Aside from the final category and the few lame-ass performances, it was a pretty successful night, in my opinion.  Sure, it felt really MTV-ish and there was the award show cheese, but what more do you expect?  Some deserving artists got some deserved recognition and performed some great songs, which made it all very tolerable, and even, dare I say, enjoyable!

And you can’t go wrong with Nickelback getting shut out.  Win-win.

Until next year, Juno Awards.

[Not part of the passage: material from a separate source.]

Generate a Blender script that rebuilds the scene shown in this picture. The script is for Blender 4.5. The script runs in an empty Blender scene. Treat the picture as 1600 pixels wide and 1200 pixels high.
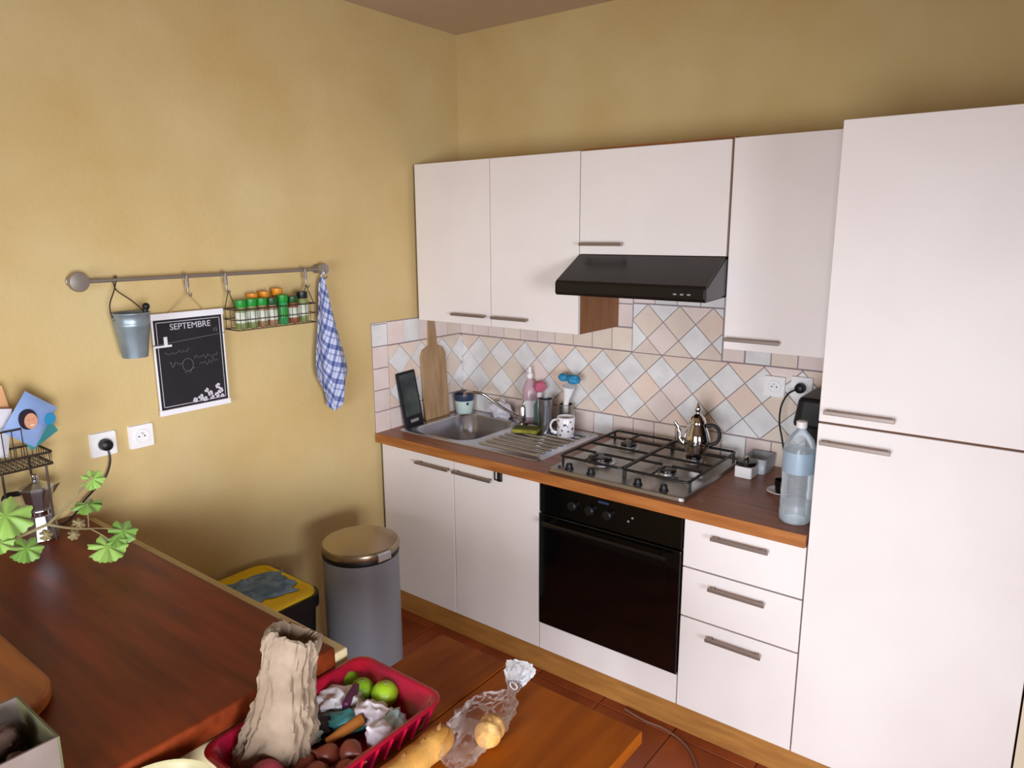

Until next year.



~ by DR on April 2, 2012.

4 Responses to “The Junos Weren’t So Bad, Right?”

  1. Not gonna lie, I did not watch the Juno’s and although we bought Buble’s christmas album and have really enjoyed it, it does seem rather ridiculous that a christmas cd win album of the year, especially when it will only get listened to at MOST 3 months of the year. Personally my vote would have been for Drake, I like most of his released songs and considering he was nominated for album of the year, I imagine I would likely like the whole thing. I didn’t even know Avril was still making music to be honest… haha

  2. The album of the year nominees MUST be determined by album sales, I’m thinking. I was working at HMV over Christmas and it is disgusting how many copies of the Bieber and Buble albums we sold. I swear every second person that came into the store asked for one or the other…

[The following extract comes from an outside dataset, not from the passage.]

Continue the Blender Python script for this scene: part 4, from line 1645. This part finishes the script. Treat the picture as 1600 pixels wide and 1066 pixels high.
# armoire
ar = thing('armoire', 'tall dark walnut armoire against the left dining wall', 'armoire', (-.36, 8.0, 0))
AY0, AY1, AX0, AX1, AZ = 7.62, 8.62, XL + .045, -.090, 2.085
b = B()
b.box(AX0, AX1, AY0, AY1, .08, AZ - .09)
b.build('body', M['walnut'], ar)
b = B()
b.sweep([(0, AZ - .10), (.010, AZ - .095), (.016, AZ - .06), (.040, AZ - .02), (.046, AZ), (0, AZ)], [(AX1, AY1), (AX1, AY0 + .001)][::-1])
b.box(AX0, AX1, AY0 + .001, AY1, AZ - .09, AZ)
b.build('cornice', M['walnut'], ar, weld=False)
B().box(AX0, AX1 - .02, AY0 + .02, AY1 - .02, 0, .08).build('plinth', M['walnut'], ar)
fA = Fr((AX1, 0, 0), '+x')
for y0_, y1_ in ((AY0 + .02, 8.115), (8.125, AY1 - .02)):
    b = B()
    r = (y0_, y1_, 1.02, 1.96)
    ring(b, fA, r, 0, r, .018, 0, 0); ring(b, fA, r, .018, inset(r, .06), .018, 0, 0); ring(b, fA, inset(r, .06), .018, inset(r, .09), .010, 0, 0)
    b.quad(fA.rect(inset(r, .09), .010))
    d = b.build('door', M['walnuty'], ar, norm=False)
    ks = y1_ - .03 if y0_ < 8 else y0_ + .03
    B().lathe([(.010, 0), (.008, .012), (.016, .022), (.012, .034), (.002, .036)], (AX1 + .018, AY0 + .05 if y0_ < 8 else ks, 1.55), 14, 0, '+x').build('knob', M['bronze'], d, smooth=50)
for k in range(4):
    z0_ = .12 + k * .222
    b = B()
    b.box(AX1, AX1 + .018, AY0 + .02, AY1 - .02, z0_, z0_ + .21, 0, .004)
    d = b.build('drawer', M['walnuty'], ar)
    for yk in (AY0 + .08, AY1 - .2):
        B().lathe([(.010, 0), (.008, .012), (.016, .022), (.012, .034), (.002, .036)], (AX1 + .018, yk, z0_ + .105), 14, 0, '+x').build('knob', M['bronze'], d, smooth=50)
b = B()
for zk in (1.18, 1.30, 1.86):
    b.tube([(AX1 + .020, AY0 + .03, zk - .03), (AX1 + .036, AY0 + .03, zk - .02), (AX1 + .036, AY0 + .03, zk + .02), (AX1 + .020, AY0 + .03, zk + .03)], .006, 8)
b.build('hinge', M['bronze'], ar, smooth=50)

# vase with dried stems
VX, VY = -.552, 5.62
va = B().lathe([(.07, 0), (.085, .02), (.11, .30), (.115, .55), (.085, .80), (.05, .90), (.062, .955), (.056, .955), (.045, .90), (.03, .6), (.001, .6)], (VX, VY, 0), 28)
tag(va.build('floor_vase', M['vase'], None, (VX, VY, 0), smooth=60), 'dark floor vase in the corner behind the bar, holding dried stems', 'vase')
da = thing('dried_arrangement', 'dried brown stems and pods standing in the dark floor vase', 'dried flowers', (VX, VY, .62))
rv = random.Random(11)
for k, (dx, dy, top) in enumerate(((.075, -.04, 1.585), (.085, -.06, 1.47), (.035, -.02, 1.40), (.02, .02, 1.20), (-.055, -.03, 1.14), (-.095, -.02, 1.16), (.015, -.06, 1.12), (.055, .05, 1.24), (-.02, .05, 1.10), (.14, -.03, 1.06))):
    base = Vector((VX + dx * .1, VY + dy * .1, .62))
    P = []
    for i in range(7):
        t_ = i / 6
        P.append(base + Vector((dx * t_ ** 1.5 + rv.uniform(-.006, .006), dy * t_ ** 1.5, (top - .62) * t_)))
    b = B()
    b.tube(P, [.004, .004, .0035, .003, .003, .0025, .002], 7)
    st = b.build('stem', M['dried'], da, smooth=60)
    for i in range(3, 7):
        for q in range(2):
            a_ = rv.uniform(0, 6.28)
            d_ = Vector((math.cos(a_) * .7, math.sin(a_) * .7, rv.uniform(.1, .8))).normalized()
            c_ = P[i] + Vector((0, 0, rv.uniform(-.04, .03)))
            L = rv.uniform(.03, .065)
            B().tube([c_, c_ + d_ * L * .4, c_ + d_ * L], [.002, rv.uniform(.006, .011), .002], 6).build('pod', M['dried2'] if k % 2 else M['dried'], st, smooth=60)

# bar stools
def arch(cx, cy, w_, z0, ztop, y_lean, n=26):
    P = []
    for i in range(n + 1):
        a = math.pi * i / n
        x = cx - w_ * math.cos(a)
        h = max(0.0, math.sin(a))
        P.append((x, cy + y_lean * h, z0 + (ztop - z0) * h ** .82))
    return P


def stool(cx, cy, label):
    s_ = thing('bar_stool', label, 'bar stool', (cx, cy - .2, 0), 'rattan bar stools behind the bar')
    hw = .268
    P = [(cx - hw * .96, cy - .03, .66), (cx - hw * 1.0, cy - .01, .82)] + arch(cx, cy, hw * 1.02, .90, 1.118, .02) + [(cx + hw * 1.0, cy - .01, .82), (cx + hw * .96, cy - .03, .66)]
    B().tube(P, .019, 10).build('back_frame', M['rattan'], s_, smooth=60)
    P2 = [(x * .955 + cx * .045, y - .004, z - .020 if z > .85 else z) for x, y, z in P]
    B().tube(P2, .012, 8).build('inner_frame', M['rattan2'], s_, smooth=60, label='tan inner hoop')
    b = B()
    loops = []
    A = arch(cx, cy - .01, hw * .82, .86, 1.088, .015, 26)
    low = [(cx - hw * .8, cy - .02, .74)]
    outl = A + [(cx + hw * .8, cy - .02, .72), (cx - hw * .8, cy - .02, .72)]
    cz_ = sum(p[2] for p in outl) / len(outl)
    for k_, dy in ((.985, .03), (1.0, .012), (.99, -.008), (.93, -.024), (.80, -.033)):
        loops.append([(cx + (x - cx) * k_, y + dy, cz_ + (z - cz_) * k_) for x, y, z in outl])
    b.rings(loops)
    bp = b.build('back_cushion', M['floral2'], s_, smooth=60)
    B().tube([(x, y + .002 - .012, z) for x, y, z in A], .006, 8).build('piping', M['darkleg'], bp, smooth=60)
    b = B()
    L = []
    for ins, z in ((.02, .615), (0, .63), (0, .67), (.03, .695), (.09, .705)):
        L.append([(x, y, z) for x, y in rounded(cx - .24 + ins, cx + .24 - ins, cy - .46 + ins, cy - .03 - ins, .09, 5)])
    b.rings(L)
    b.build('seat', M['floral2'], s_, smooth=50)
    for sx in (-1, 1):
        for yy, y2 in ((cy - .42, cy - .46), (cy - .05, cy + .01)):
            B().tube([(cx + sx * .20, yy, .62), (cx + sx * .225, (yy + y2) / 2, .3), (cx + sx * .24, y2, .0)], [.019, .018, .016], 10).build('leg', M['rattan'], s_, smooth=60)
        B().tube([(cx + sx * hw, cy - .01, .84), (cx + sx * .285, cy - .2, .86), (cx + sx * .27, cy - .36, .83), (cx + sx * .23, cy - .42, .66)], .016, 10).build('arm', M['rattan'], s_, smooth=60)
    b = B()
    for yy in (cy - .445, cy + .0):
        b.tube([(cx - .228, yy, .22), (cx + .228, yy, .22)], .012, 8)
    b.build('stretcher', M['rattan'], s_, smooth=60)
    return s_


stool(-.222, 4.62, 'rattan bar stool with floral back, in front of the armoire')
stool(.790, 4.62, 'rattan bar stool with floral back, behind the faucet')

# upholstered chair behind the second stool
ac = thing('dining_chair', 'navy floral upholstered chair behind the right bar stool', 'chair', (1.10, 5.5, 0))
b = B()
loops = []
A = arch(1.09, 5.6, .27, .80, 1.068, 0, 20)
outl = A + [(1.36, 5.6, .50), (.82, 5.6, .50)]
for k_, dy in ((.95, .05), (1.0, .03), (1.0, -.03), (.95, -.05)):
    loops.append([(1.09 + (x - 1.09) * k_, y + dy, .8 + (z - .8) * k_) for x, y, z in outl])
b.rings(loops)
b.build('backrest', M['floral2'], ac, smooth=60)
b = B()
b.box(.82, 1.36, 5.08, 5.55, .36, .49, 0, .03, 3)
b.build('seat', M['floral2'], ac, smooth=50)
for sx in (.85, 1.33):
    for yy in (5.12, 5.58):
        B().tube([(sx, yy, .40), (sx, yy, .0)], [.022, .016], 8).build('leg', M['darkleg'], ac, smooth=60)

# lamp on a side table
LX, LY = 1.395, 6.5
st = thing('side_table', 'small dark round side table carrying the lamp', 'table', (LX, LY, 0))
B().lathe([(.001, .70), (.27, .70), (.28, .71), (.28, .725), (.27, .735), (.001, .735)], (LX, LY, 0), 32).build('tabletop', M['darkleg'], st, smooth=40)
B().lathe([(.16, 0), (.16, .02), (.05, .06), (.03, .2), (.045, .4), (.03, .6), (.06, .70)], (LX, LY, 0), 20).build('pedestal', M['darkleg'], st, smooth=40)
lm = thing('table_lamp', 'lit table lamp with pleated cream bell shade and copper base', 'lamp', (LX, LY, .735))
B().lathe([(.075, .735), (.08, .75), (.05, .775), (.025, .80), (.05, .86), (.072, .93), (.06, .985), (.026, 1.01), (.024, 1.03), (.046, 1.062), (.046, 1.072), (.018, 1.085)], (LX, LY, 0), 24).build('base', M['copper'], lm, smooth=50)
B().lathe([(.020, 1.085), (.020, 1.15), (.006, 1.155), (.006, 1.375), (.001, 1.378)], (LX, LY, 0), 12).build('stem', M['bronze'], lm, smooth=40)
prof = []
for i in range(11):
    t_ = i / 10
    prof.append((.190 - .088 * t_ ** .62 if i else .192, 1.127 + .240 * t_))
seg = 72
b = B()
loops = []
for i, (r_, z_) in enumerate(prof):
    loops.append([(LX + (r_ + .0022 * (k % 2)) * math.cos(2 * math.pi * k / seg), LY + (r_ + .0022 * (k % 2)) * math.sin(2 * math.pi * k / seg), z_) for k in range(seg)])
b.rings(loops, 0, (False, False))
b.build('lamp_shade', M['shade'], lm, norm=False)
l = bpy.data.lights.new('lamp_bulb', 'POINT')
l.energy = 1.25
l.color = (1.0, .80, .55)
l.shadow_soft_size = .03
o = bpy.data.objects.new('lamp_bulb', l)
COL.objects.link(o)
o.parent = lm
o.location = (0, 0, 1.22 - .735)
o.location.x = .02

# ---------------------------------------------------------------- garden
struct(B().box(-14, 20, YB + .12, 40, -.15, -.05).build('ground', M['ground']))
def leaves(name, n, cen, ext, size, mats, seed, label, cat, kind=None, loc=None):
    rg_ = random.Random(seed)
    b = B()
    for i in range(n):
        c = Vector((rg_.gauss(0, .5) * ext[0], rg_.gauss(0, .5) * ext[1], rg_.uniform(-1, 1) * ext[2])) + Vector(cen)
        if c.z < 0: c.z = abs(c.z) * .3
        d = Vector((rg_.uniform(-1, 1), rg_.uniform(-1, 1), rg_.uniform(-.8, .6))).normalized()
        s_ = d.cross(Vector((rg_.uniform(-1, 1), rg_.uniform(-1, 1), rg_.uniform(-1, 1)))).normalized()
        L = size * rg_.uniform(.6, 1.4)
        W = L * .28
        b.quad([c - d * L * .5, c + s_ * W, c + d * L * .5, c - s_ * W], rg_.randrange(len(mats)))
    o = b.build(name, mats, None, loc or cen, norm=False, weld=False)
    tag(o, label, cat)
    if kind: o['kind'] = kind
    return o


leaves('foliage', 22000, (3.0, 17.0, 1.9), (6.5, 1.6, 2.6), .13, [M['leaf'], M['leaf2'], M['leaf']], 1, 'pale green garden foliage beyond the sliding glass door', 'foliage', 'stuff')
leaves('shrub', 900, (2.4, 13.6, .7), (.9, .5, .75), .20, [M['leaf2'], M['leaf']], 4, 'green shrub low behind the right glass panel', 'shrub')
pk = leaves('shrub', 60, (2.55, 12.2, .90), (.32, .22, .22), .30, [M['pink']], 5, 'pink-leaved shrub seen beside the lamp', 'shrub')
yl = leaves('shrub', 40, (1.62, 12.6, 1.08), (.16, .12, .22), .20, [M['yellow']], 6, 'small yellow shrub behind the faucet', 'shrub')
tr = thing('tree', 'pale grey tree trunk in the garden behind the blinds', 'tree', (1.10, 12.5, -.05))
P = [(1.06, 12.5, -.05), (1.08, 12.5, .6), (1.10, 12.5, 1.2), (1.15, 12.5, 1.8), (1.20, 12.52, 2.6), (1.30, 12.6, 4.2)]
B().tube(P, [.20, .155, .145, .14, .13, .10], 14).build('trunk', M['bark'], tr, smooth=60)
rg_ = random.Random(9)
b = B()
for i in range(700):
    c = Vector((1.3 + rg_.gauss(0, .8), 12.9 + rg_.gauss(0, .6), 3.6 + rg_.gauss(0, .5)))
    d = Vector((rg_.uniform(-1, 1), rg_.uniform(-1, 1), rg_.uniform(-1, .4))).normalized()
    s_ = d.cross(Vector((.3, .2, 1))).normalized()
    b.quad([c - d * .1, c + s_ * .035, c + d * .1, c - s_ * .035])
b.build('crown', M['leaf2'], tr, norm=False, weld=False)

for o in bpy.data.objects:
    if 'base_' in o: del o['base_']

    I didn’t bother to watch the Junos this year, but I’m happy to hear about all the underdogs who won.

    • Indeed the Album of the Year Juno is derived from album/single sales, hence the reason to feature Bieber, Bublé and Avril. It’s an unfair representation of awarding what is supposed to—in my mind—be the best quality album.

  3. You got farther into it than I did. I couldn’t handle William shatter and changed channels shortly afterwards!